Я не знаю, как это происходит в современном театре, но в том, что касается повествовательных искусств, это действительно огромная проблема. Возьмем главных писателей XX в. — Кафку, Пруста, Джойса: для них всех начало и конец были экзистенциальной проблемой. Можно сказать, что в каком-то смысле они ее пленники, а потом и жертвы. Кафка постоянно жалуется на то, что он не знает, как начать, и не знает, где закончить. Так, в общем, ничего и не заканчивает. Случайная ли это вещь? Нет, не случайная, она касается не просто творческого потенциала Кафки: дескать, плохой был писатель, писать не умел. Нет, проблемой стала целостность осмысленного высказывания, больше того — само его место, принадлежность, авторство: кто, в каком качестве и на каких правах говорит. Для того чтобы высказывание таковым оставалось, нужны авторитетные инстанции, нужны правила, которые для Кафки перестали быть авторитетами и правилами. Он постоянно жалуется, что не умеет писать, что у него ничего не выходит. Те трудности, которые испытывает Кафка, отчасти связаны с тем, что такой роман, как в XIX в., больше невозможен, нельзя дальше тиражировать Толстых. Это в Советском Союзе, в отдельно взятой стране за железным занавесом, могли мечтать о том, чтобы народились «красные Толстые». Сознательный (совестливый) и ответственный художник на Западе понимал, что это невозможно. Беккет уже находит себя в этой экзистенциальной, этической ситуации, и другой у него нет: я не умею говорить, я не знаю, что сказать, мне нечем с вами поделиться, и все же я буду продолжать, я продолжаю.
Но почему у Расина выходило, а у Кафки — нет? Видимо, на каких-то этапах театр и повествовательное искусство исходят из определенного свода правил, достаточно хорошо известного тем, кто пишет, кто воспринимает и кто оценивает. Он настолько ясен и всем знаком, что нет необходимости в привычной нам отдельной фигуре критика, который объяснял бы, в чем состоят правила. Во времена Расина не было театральных критиков (кстати, в современном массовом кино критиков тоже нет — зрителю для ориентировки и оценки достаточно рейтинга или суммы, вырученной за билеты). Правда, вы скажете, что и нас сейчас никто не обучает смотреть театральные спектакли. Читать — учат, а вот смотреть спектакли или кино — не учат (факт, отмечу попутно, важнейший!). Предполагается, что мы опираемся на какие-то естественные умения и сами понимаем все, что там происходит. Но это ерунда, ни на какие естественные умения мы здесь опереться не можем.
На что же мы можем опереться, когда смотрим на происходящее в театре? Ведь нас никто не учил, как это все устроено. А оказывается, что, приходя в зал, мы что-то знаем, к чему-то уже готовы.
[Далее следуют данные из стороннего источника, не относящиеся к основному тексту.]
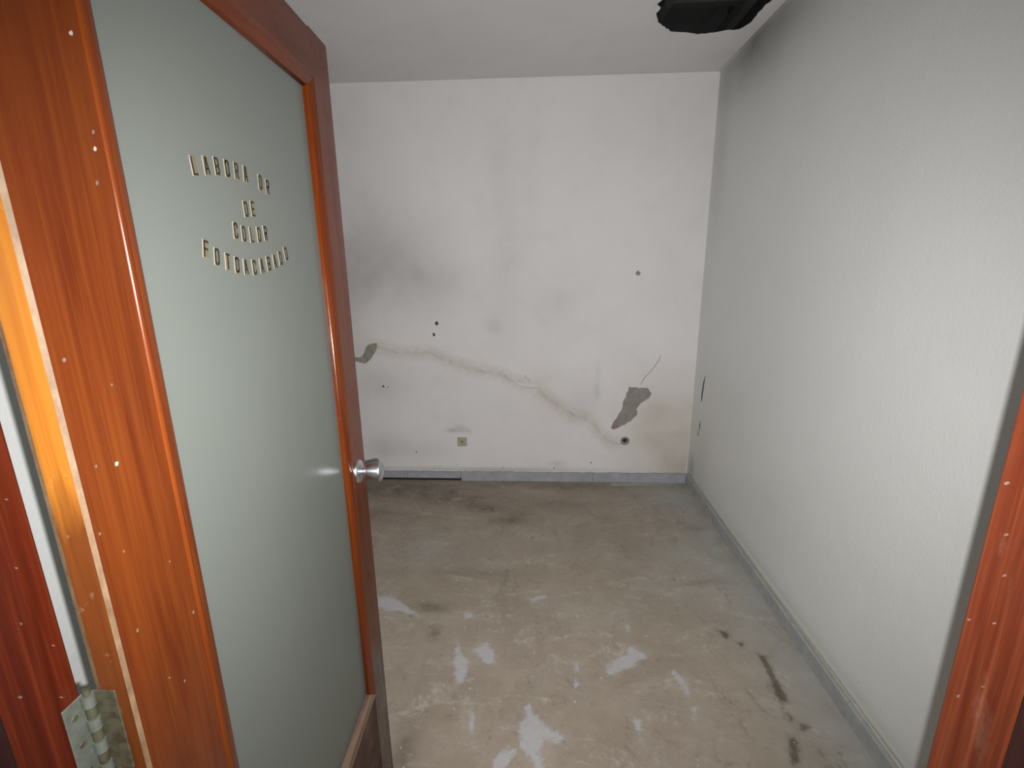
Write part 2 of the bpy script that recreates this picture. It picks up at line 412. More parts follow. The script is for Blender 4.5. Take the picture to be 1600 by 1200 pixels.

Например, знаем, что нельзя лезть на сцену или что будет антракт. А если его не будет, то об этом заранее объявлено, у нас в программке стоит: «Спектакль идет без антракта». И дело не в том, что в одном случае зритель устает, а в другом — нет. Это прием: мы не должны выключаться из того, что происходит с нами во время и, скорее всего, где-то внутри этого спектакля, потому что тоже в него включены. Далее, очевидно, что когда для создателей спектакля или авторов повествования становятся проблемой начало, конец и то, что между ними, тогда это происходит и с образом человека — кого показывают, кому, ради чего показывают и как он вообще может понимать, что ему показывают. Соответственно, под вопросом оказывается то, что Кант называл априорными формами созерцания, — пространство и время.
Как устроены пространство и время спектакля? Одна из наиболее влиятельных теорий драмы в XX в. (имею в виду Петера Сонди[662]
) исходит из предпосылки, что в современном театре время спектакля — это время того, что реально происходит сейчас на сцене. В этом смысле современный спектакль не отсылает ни к какому прошлому: проблема разрешается или приходит к своей неразрешимости здесь, в реальном времени, в котором мы сейчас сидим на спектакле, и на этом все заканчивается.